Bottom line: if you want the best experience working with Duntemann's book, try using an earlier version of Ubuntu (8.10 would be best, perhaps on a separate, bootable partition?), which came packaged with Insight. If you can do that, and understand and heed the above info about 32/64-bit machines and OSs, Jeff's instructions should work fine. I suspect this has been a valuable learning experience for many of us. :D
Title: Re: How to produce a x86-64 compatible object file with NASM
Post by: Keith Kanios on August 09, 2010, 06:55:37 PM
The code is 32-bit, so nasm -f elf... is correct. The trick is in supplying ld the right parameters, in which is dependent on the build/system involved.

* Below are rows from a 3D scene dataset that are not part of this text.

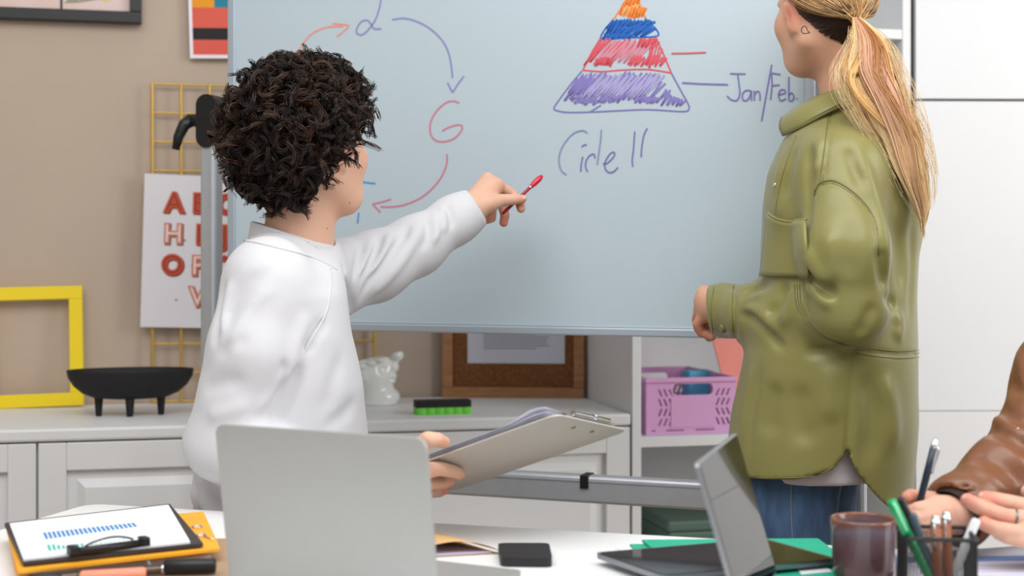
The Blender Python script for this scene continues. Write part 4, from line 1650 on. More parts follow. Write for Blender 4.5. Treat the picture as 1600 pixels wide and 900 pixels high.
# ------------------------------------------------------------------ the person in white
SKIN1, RED1 = rgb(217, 173, 149), rgb(214, 128, 104)
M_skin1 = skin_mat('skin_fair', SKIN1, RED1)
DM = 2.52
FD = np.array([math.cos(math.radians(20)), math.sin(math.radians(20))])
hip = P(440, 800, DM)
MAN = thing('person', 'person with dark curly hair in a white sweater pointing a red pen at the board', 'person', Matrix.Translation((hip.x, hip.y, 0)))


def secs(rows, D, ca, sa):
    out = []
    for y, cx, half, rs in rows:
        p_ = P(cx, y, D)
        hm = half * D / F
        rf = math.sqrt(max(hm * hm - (sa * rs) ** 2, 1e-4)) / ca
        out.append((p_.z, p_.x, p_.y, rf, rs))
    return out


SW = secs([(830, 437, 132, .165), (800, 437, 134, .165), (760, 439, 136, .168), (680, 441, 135, .172), (600, 444, 126, .18), (520, 446, 108, .185),
           (460, 450, 96, .17), (425, 455, 86, .13), (400, 457, 73, .085), (385, 459, 62, .060)], DM, FD[0], FD[1])
far_arm = [P(524, 436, 2.65), P(585, 416, 2.71), P(650, 384, 2.77), P(710, 344, 2.82), P(772, 305, 2.86)]
far_r = [.066, .063, .054, .044, .037]
near_arm = [P(418, 446, 2.385), P(392, 545, 2.36), P(347, 692, 2.37)]
near_r = [.074, .070, .061]
near_fore = [P(347, 692, 2.37), P(480, 742, 2.30), P(600, 745, 2.215), P(660, 742, 2.17)]
near_fr = [.060, .050, .040, .034]
c_cut = A(P(744, 323, 2.85))
d_cut = np.array([.85, .10, .51])
d_cut /= np.linalg.norm(d_cut)
n_cut = A(P(618, 745, 2.205))
nd = A(near_fore[3] - near_fore[2])
nd /= np.linalg.norm(nd)
z_hem = P(440, 793, DM).z


def sweater0(X):
    d = f_loft(X, SW, FD)
    # shoulders
    d = smin(d, f_cone(X, P(440, 425, 2.52), P(420, 440, 2.40), .07, .072), .05)
    d = smin(d, f_cone(X, P(470, 425, 2.55), P(518, 434, 2.64), .066, .066), .05)
    d = smax(d, z_hem - X[:, 2], .008)
    fa = smax(f_chain(X, far_arm, far_r, .03), (X - c_cut) @ d_cut, .006)
    # a closer rib at the cuff
    d = smin(d, fa, .035)
    d = smin(d, f_chain(X, near_arm, near_r, .02), .028)
    fo = smax(f_chain(X, near_fore, near_fr, .02), (X - n_cut) @ nd, .006)
    return smin(d, fo, .02)


def SL(pts, n=6, d0=1.9):
    return surf_line(sweater0, pts, n, d0)


MF = []
# creases and ridges of the pointing sleeve
for pts, w, a in (
        ([(641, 346), (628, 372), (600, 410), (575, 445), (560, 480)], .007, -.0065),
        ([(655, 342), (648, 370), (628, 405), (600, 440), (575, 470)], .010, .0055),
        ([(598, 362), (590, 385), (575, 415), (560, 445)], .008, -.006),
        ([(612, 358), (606, 380), (592, 410), (572, 440)], .009, .005),
        ([(565, 376), (563, 395), (556, 420), (550, 440)], .008, -.005),
        ([(580, 370), (578, 392), (570, 415), (560, 435)], .008, .004),
        ([(660, 335), (668, 350), (668, 372), (655, 395)], .006, -.0055),
        ([(697, 318), (702, 330), (705, 345), (703, 360)], .005, -.005),
        ([(688, 320), (692, 336), (694, 352), (690, 366)], .006, .0045),
        ([(675, 327), (682, 345), (682, 365), (672, 385)], .007, .005),
        ([(535, 405), (541, 440), (547, 470), (552, 492)], .008, -.007),
        # near sleeve and back
        ([(470, 560), (458, 600), (440, 640), (425, 668)], .010, -.012),
        ([(511, 492), (490, 525), (475, 555)], .010, -.006),
        ([(478, 480), (470, 520), (452, 580), (438, 625)], .013, .004),
        ([(445, 555), (440, 590), (432, 640)], .008, -.005),
        ([(352, 432), (345, 470), (338, 520), (330, 545)], .007, -.007),
        ([(362, 430), (352, 480), (344, 530)], .009, .004),
        ([(430, 415), (390, 440), (362, 480), (350, 520)], .010, -.0035),
        ([(440, 440), (400, 470), (370, 520), (352, 560)], .012, .0035),
        ([(300, 735), (325, 738), (345, 748)], .006, -.005),
        ([(330, 560), (360, 540), (395, 525)], .012, -.003),
        ([(312, 610), (345, 600), (390, 590)], .012, -.003),
        ([(318, 650), (350, 645), (400, 625)], .012, .003),
        ([(395, 650), (425, 610), (445, 570)], .009, .0035),
        ([(540, 540), (520, 600), (505, 660)], .016, -.003),
        ([(560, 620), (535, 650), (500, 670)], .014, -.003)):
    q = SL(pts)
    if len(q) > 3:
        MF.append((q, w, a * (2.3 if pts[0][0] > 530 and pts[0][1] < 420 else 1.7), True))
hz = z_hem


def sweater(X):
    d = sweater0(X)
    near = np.abs(d) < .03
    h = np.zeros(len(X))
    if near.any():
        Y = X[near]
        e = folds(Y, MF)
        # bunched hem at the waist
        t = np.clip((Y[:, 2] - hz) / .12, 0, 1)
        an = np.arctan2(Y[:, 1] - hip.y, Y[:, 0] - hip.x)
        e += (1 - t) ** 2 * .004 * np.sin(an * 13 + Y[:, 2] * 60) + (1 - t) ** 2 * .004 * np.sin((Y[:, 2] - hz) * 120 + an * 3)
        e += .0012 * np.sin(Y[:, 0] * 34 + Y[:, 2] * 21) * np.sin(Y[:, 2] * 27 - Y[:, 1] * 19)
        h[near] = e
    d = d - h
    # room for the neck
    return smax(d, -f_cone(X, P(462, 425, DM), P(470, 330, DM), .062, .066), .006)


V, Q = surfnet(sweater, (-.62, 2.2, .69), (.02, 2.98, 1.345), .0042)
V = relax(V, Q, 2, .4)
M_knit = mat('white_knit', rgb(204, 204, 208), 0.92, sheen=0.15, bump=0.22, bscale=520, bdist=0.0012)
np_mesh('sweater', V, Q, M_knit, MAN)

# rib collar
cp = A(P(395, 345, DM))
cn = np.array([40, 0, 132.0])
cn /= np.linalg.norm(cn)


def collar(X):
    sx = secs([(450, 457, 78, .082), (420, 456.5, 74, .076), (390, 457, 70.5, .070), (350, 460, 67, .067), (320, 461, 66, .066)], DM, FD[0], FD[1])
    sx2 = [(a, b, c, d_ - .006, e - .006) for a, b, c, d_, e in sx]
    an = np.arctan2(X[:, 1] - DM, X[:, 0] - P(458, 380, DM).x)
    d = f_loft(X, sx, FD) - .0006 * np.sin(an * 110)
    d = smax(d, (X - cp) @ cn, .005)
    lower = cp - cn * .052
    d = smax(d, -((X - lower) @ cn), .005)
    return smax(d, -f_loft(X, sx2, FD), .002)


V, Q = surfnet(collar, (-.5, 2.40, 1.08), (-.28, 2.64, 1.26), .0021)
np_mesh('collar', V, Q, M_knit, MAN)
bl_ = surf_line(lambda X: np.minimum(collar(X), sweater(X)), [(382, 376), (400, 379), (430, 386), (465, 395), (495, 405), (515, 414), (526, 421)], 7, 1.9)
MB().tube([Vector(q) for q in bl_], .0024, 8).build('collar_seam', M_knit, MAN, world=True)
# raglan seam ridge on the near shoulder
ql = surf_line(sweater0, [(517, 420), (516, 450), (512, 480), (500, 508), (482, 538), (468, 566)], 7, 1.9)
MB().tube([Vector(q) for q in ql], 0.0016, 6).build('raglan_seam', M_knit, MAN, world=True)

# head, neck, hands: one skin mesh
HM = P(481, 222, 2.50)
FM = (.64, .77, -.04)
UM = (-.06, 0.04, 1)


def man_skin(X):
    d = head_field(X, HM, FM, UM)
    d = smin(d, f_cone(X, P(462, 430, 2.53), P(474, 290, 2.505), .066, .058), .02)
    return d


V1, Q1 = surfnet(man_skin, (-.52, 2.34, 1.1), (-.22, 2.68, 1.42), .0032)
# pointing hand
W_ = P(736, 328, 2.845)


def hand_point(X):
    C = lambda *a: f_chain(X, [P(*p_[:3]) for p_ in a], [p_[3] for p_ in a])
    d = C((700, 352, 2.815, .027), (738, 327, 2.848, .0255), (768, 293, 2.895, .020))
    d = smin(d, C((738, 324, 2.85, .024), (777, 290, 2.903, .0145)), .012)
    d = smin(d, C((738, 320, 2.86, .024), (762, 281, 2.915, .0155)), .012)
    d = smin(d, C((740, 326, 2.86, .022), (752, 300, 2.935, .016)), .012)
    d = smin(d, C((742, 330, 2.86, .020), (752, 320, 2.935, .015)), .012)
    d = smin(d, C((742, 325, 2.845, .021), (763, 318, 2.852, .0185), (783, 313, 2.866, .0128), (803, 311.5, 2.877, .0108), (816, 311, 2.884, .0088)), .010)
    i_ = C((777, 289, 2.905, .0125), (800, 303, 2.918, .0105), (812, 317, 2.908, .0096), (814, 326, 2.898, .0088))
    m_ = C((765, 286, 2.925, .013), (783, 312, 2.942, .0108), (789, 336, 2.932, .0097), (787, 348, 2.922, .0088))
    r_ = C((756, 300, 2.94, .0125), (769, 324, 2.952, .0105), (768, 341, 2.935, .0095), (761, 343, 2.918, .0088))
    p_ = C((752, 318, 2.94, .0115), (760, 335, 2.945, .0095), (760, 343, 2.925, .0085), (755, 341, 2.905, .0078))
    for f_ in (i_, m_, r_, p_):
        d = smin(d, f_, .005)
    return d


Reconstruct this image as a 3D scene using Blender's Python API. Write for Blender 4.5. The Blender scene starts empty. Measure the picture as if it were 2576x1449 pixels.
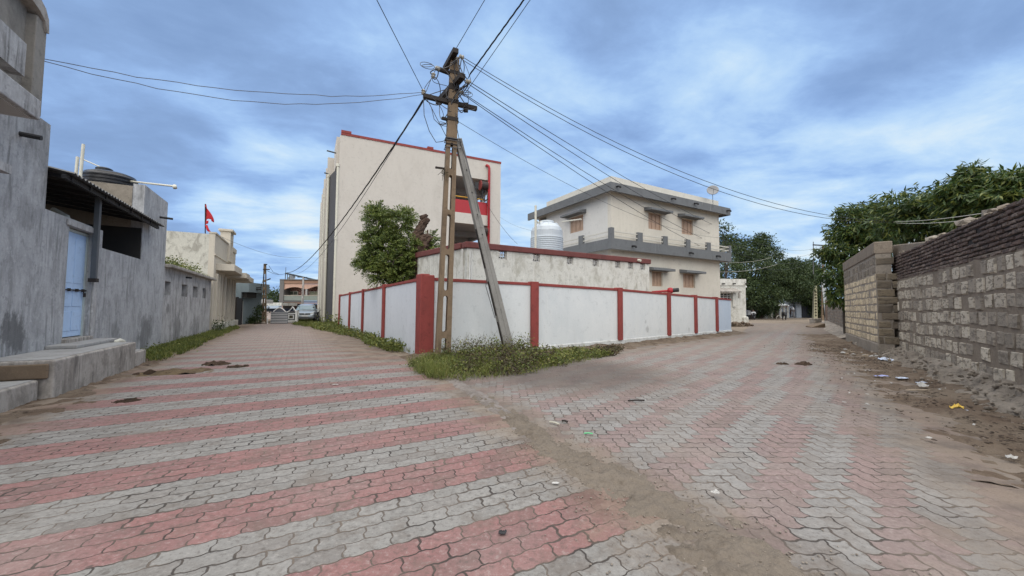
import bpy, bmesh, math, random
import numpy as np
from mathutils import Vector, Matrix

# ------------------------------------------------------------------ camera, world, sun, exposure
scn = bpy.context.scene
col = scn.collection
FOC, EYE = 968.0, 1.4                      # focal length in picture units (picture 2576 wide), eye height in metres
CAM_M = (Matrix.Rotation(math.pi/2 + math.atan(49/968), 3, 'X') @ Matrix.Rotation(math.radians(0.4), 3, 'Z'))
cd = bpy.data.cameras.new('camera')
cam = bpy.data.objects.new('camera', cd)
col.objects.link(cam)
cam.matrix_world = Matrix.Translation((0, 0, EYE)) @ CAM_M.to_4x4()
cd.sensor_width = 36.0
cd.lens = 36.0*FOC/2576
cd.clip_start, cd.clip_end = 0.05, 2000
scn.camera = cam

SUN_EL, SUN_AZ = math.radians(60), math.radians(185)     # azimuth clockwise from +Y: behind the camera, to its right
sun_dir = Vector((math.sin(SUN_AZ)*math.cos(SUN_EL), math.cos(SUN_AZ)*math.cos(SUN_EL), math.sin(SUN_EL)))
sd = bpy.data.lights.new('sun', 'SUN')
sd.energy = 1.1
sd.angle = math.radians(110)
sd.color = (1.0, 0.95, 0.87)
sun = bpy.data.objects.new('sun', sd)
col.objects.link(sun)
sun.location = (0, -20, 40)
sun.rotation_euler = sun_dir.to_track_quat('Z', 'Y').to_euler()

scn.view_settings.view_transform = 'Standard'
scn.view_settings.look = 'None'
scn.view_settings.exposure = 1.05
scn.view_settings.gamma = 1.0
scn.view_settings.use_curve_mapping = False
scn.render.engine = 'CYCLES'
scn.cycles.use_denoising = True
scn.cycles.max_bounces = 6

class Tree:
    """small helper to write node trees"""
    def __init__(s, tree):
        s.t = tree
        s.t.nodes.clear()
    def n(s, typ, **kw):
        nd = s.t.nodes.new(typ)
        for k, v in kw.items():
            setattr(nd, k, v)
        return nd
    def put(s, sock, val):
        if isinstance(val, bpy.types.NodeSocket):
            s.t.links.new(val, sock)
        else:
            if isinstance(val, (tuple, list)) and len(val) == 3 and sock.type == 'RGBA':
                val = (*val, 1)
            sock.default_value = val
    def m(s, op, a, b=0.0, c=0.0, clamp=False):
        nd = s.n('ShaderNodeMath', operation=op, use_clamp=clamp)
        s.put(nd.inputs[0], a); s.put(nd.inputs[1], b)
        if op in ('MULTIPLY_ADD', 'WRAP', 'COMPARE'):
            s.put(nd.inputs[2], c)
        return nd.outputs[0]
    def v(s, op, a, b=(0, 0, 0)):
        nd = s.n('ShaderNodeVectorMath', operation=op)
        s.put(nd.inputs[0], a)
        s.put(nd.inputs[1], b)
        return nd.outputs['Value'] if op in ('DOT_PRODUCT', 'LENGTH', 'DISTANCE') else nd.outputs[0]
    def xyz(s, v):
        nd = s.n('ShaderNodeSeparateXYZ'); s.put(nd.inputs[0], v)
        return nd.outputs
    def comb(s, x, y, z=0.0):
        nd = s.n('ShaderNodeCombineXYZ')
        for i, a in enumerate((x, y, z)):
            s.put(nd.inputs[i], a)
        return nd.outputs[0]
    def noise(s, vec, scale, detail=4, rough=.55, dist=0.0):
        nd = s.n('ShaderNodeTexNoise')
        s.put(nd.inputs['Vector'], vec); s.put(nd.inputs['Scale'], scale)
        s.put(nd.inputs['Detail'], detail); s.put(nd.inputs['Roughness'], rough); s.put(nd.inputs['Distortion'], dist)
        return nd.outputs[0]
    def step(s, x, lo, hi, a=0.0, b=1.0):
        nd = s.n('ShaderNodeMapRange', interpolation_type='SMOOTHSTEP')
        for i, q in enumerate((x, lo, hi, a, b)):
            s.put(nd.inputs[i], q)
        return nd.outputs[0]
    def mix(s, f, a, b, blend='MIX'):
        nd = s.n('ShaderNodeMix', data_type='RGBA', blend_type=blend)
        s.put(nd.inputs[0], f); s.put(nd.inputs[6], a); s.put(nd.inputs[7], b)
        return nd.outputs[2]
    def white(s, vec):
        nd = s.n('ShaderNodeTexWhiteNoise', noise_dimensions='3D'); s.put(nd.inputs['Vector'], vec)
        return nd.outputs['Value']

# world: physical sky seen through a broken cover of procedural cloud
w = bpy.data.worlds.new('World')
scn.world = w
w.use_nodes = True
W = Tree(w.node_tree)
wout = W.n('ShaderNodeOutputWorld')
bg = W.n('ShaderNodeBackground')
W.t.links.new(bg.outputs[0], wout.inputs[0])
sky = W.n('ShaderNodeTexSky', sky_type='NISHITA')
sky.sun_disc = False
sky.sun_elevation = SUN_EL
sky.sun_rotation = SUN_AZ
dirv = W.n('ShaderNodeTexCoord').outputs['Generated']
dx, dy, dz = W.xyz(dirv)
up = W.m('ADD', W.m('MAXIMUM', dz, 0.0), 0.13)
qx, qy = W.m('DIVIDE', dx, up), W.m('DIVIDE', dy, up)
q = W.comb(W.m('MULTIPLY_ADD', qx, .85, W.m('MULTIPLY', qy, .45)), W.m('MULTIPLY', W.m('SUBTRACT', qy, W.m('MULTIPLY', qx, .35)), 1.15), 2.3)
n1 = W.noise(q, .95, 8, .52, .3)
n2 = W.noise(W.v('ADD', q, (7.1, 3.3, 1.0)), 2.4, 9, .60, .3)
n3 = W.noise(W.v('ADD', q, (1.7, 9.3, 4.0)), 8.0, 7, .6, .2)
cl = W.m('ADD', W.m('MULTIPLY', n1, .60), W.m('ADD', W.m('MULTIPLY', n2, .32), W.m('MULTIPLY', n3, .08)))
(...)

In lukus001's case, ld -m32 simply needed to change to a suggested "emulation" option, most favorably ld -melf_i386.

You also may run into issues with implicit linking against 64-bit libraries, so you can (should be able to) explicitly supply paths to the 32-bit libraries in such cases... assuming they are installed.
Title: Re: How to produce a x86-64 compatible object file with NASM
Post by: Keith Kanios on August 09, 2010, 09:53:03 PM
You can also try supplying the NASM generated 32-bit ELF object along with the -m32 switch to gcc, and see if it correctly invokes ld in proxy.